En consecuencia, el rey Eduardo II dio orden general en Westminster, el 20 de noviembre de ese mismo año de 1317, para que los mercaderes de las villas vizcainas no fueran culpados ni se les molestara por las transgresiones de los súbditos del “rey de España”, a las que eran ajenos (Year books of Edward II, vol. 22, 11 Edward II, A.D. 1317-1318).

Pero ese estado de cosas no podía durar para siempre.
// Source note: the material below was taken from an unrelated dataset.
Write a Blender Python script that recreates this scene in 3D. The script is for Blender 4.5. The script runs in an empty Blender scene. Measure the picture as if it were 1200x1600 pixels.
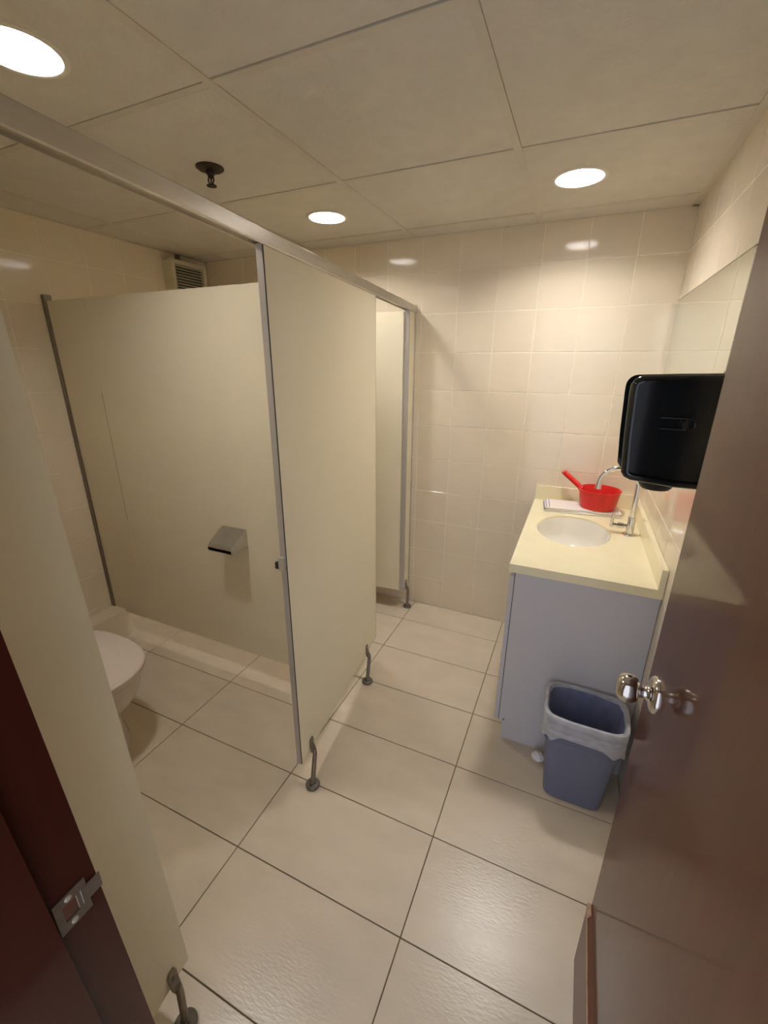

En 1349, una flotilla de barcos procedente de Bayona con destino a Inglaterra, fue asaltada y destruida por marinos castellanos, seguramente bajo las órdenes del almirante genovés Egidio Bocanegra. Al año siguiente, el rey Eduardo III, herido en su orgullo y sabedor de que una gran flota comercial procedente de villas vascas y cántabras se hallaba en Flandes, planeó como venganza emboscarlos a su regreso a casa, desencadenando la que se recordará como la batalla naval de Winchelsea.

El mar, ya sea como lugar en el que hacer fortuna, abastecerse de alimento, vía de transporte u hogar de forajidos, de lo sobrenatural y de terrores atávicos, es el merecido protagonista de la primera parte de esta obra; pero, ¿qué sería una novela medieval sin conjuras palaciegas, batallas campales, traiciones nobiliarias y adulterio real? Eso es lo que también ofrece El Mar de los Renegados, y a raudales. Pues en esta novela se desgrana una de las mayores conspiraciones de la Baja Edad Media: la urdida entre los hermanos bastardos del rey Pedro I el Cruel para desposeerlo del trono. Una trama en la que los vizcainos se vieron envueltos por haber casado don Tello, uno de esos bastardos, con la heredera al Señorío, doña Isabel Díaz de Haro. Una historia que debía ser expuesta en toda su crudeza y de forma apasionada, pero siempre fiel a los principales hechos históricos reales. Confío en haberlo logrado.